Set task
Can all of these lines be returned exactly?

Stored data

---*---

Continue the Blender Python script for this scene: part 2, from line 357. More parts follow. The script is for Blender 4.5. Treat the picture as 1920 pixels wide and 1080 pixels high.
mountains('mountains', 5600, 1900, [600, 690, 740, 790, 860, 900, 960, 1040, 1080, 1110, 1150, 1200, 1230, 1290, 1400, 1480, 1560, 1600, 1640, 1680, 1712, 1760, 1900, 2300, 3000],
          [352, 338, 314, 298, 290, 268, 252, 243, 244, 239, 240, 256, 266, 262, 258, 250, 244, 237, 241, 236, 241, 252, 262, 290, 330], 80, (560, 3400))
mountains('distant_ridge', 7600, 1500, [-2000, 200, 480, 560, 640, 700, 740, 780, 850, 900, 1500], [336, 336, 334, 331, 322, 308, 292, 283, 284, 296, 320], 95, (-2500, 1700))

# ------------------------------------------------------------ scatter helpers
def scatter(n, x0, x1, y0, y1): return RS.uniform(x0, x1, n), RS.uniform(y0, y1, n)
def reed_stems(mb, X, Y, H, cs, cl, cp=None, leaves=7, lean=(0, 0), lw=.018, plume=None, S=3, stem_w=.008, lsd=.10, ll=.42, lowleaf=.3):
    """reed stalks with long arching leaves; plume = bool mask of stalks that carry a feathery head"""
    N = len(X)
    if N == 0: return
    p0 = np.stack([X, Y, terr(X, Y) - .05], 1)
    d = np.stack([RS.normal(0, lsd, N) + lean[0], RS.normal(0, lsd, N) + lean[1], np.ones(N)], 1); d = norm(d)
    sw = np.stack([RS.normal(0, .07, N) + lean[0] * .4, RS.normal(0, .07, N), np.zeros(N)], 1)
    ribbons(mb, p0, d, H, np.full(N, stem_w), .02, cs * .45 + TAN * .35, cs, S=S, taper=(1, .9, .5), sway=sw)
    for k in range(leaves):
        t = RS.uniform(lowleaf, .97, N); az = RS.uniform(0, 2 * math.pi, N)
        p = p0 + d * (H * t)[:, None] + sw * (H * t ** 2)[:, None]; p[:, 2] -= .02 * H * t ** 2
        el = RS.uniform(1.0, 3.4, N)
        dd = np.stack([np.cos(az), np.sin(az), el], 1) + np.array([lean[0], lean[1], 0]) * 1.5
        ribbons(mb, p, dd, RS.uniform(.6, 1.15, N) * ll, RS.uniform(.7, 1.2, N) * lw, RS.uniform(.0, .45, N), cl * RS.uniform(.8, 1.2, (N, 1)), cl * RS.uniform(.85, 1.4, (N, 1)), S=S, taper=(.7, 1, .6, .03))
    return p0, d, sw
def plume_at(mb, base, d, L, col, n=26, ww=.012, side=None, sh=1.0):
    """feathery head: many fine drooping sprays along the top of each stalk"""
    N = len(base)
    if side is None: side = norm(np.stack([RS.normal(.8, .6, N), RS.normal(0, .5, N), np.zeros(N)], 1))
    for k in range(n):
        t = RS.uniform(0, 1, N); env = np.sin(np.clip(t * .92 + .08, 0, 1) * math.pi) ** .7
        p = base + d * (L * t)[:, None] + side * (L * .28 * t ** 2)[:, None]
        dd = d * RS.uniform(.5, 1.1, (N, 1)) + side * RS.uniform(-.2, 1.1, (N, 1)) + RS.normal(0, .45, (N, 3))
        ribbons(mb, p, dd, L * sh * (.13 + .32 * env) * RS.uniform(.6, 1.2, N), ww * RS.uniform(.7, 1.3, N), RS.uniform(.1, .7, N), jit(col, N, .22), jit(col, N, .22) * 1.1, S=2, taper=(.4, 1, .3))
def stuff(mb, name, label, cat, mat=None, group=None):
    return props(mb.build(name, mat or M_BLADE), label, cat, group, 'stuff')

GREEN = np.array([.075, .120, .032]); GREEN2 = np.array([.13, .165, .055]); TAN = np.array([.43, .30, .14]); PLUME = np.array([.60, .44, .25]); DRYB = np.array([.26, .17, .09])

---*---

Exercise result
Continue the Blender Python script for this scene: part 2, from line 357. More parts follow. The script is for Blender 4.5. Treat the picture as 1920 pixels wide and 1080 pixels high.
mountains('mountains', 5600, 1900, [600, 690, 740, 790, 860, 900, 960, 1040, 1080, 1110, 1150, 1200, 1230, 1290, 1400, 1480, 1560, 1600, 1640, 1680, 1712, 1760, 1900, 2300, 3000],
          [352, 338, 314, 298, 290, 268, 252, 243, 244, 239, 240, 256, 266, 262, 258, 250, 244, 237, 241, 236, 241, 252, 262, 290, 330], 80, (560, 3400))
mountains('distant_ridge', 7600, 1500, [-2000, 200, 480, 560, 640, 700, 740, 780, 850, 900, 1500], [336, 336, 334, 331, 322, 308, 292, 283, 284, 296, 320], 95, (-2500, 1700))

# ------------------------------------------------------------ scatter helpers
def scatter(n, x0, x1, y0, y1): return RS.uniform(x0, x1, n), RS.uniform(y0, y1, n)
def reed_stems(mb, X, Y, H, cs, cl, cp=None, leaves=7, lean=(0, 0), lw=.018, plume=None, S=3, stem_w=.008, lsd=.10, ll=.42, lowleaf=.3):
    """reed stalks with long arching leaves; plume = bool mask of stalks that carry a feathery head"""
    N = len(X)
    if N == 0: return
    p0 = np.stack([X, Y, terr(X, Y) - .05], 1)
    d = np.stack([RS.normal(0, lsd, N) + lean[0], RS.normal(0, lsd, N) + lean[1], np.ones(N)], 1); d = norm(d)
    sw = np.stack([RS.normal(0, .07, N) + lean[0] * .4, RS.normal(0, .07, N), np.zeros(N)], 1)
    ribbons(mb, p0, d, H, np.full(N, stem_w), .02, cs * .45 + TAN * .35, cs, S=S, taper=(1, .9, .5), sway=sw)
    for k in range(leaves):
        t = RS.uniform(lowleaf, .97, N); az = RS.uniform(0, 2 * math.pi, N)
        p = p0 + d * (H * t)[:, None] + sw * (H * t ** 2)[:, None]; p[:, 2] -= .02 * H * t ** 2
        el = RS.uniform(1.0, 3.4, N)
        dd = np.stack([np.cos(az), np.sin(az), el], 1) + np.array([lean[0], lean[1], 0]) * 1.5
        ribbons(mb, p, dd, RS.uniform(.6, 1.15, N) * ll, RS.uniform(.7, 1.2, N) * lw, RS.uniform(.0, .45, N), cl * RS.uniform(.8, 1.2, (N, 1)), cl * RS.uniform(.85, 1.4, (N, 1)), S=S, taper=(.7, 1, .6, .03))
    return p0, d, sw
def plume_at(mb, base, d, L, col, n=26, ww=.012, side=None, sh=1.0):
    """feathery head: many fine drooping sprays along the top of each stalk"""
    N = len(base)
    if side is None: side = norm(np.stack([RS.normal(.8, .6, N), RS.normal(0, .5, N), np.zeros(N)], 1))
    for k in range(n):
        t = RS.uniform(0, 1, N); env = np.sin(np.clip(t * .92 + .08, 0, 1) * math.pi) ** .7
        p = base + d * (L * t)[:, None] + side * (L * .28 * t ** 2)[:, None]
        dd = d * RS.uniform(.5, 1.1, (N, 1)) + side * RS.uniform(-.2, 1.1, (N, 1)) + RS.normal(0, .45, (N, 3))
        ribbons(mb, p, dd, L * sh * (.13 + .32 * env) * RS.uniform(.6, 1.2, N), ww * RS.uniform(.7, 1.3, N), RS.uniform(.1, .7, N), jit(col, N, .22), jit(col, N, .22) * 1.1, S=2, taper=(.4, 1, .3))
def stuff(mb, name, label, cat, mat=None, group=None):
    return props(mb.build(name, mat or M_BLADE), label, cat, group, 'stuff')

GREEN = np.array([.075, .120, .032]); GREEN2 = np.array([.13, .165, .055]); TAN = np.array([.43, .30, .14]); PLUME = np.array([.60, .44, .25]); DRYB = np.array([.26, .17, .09])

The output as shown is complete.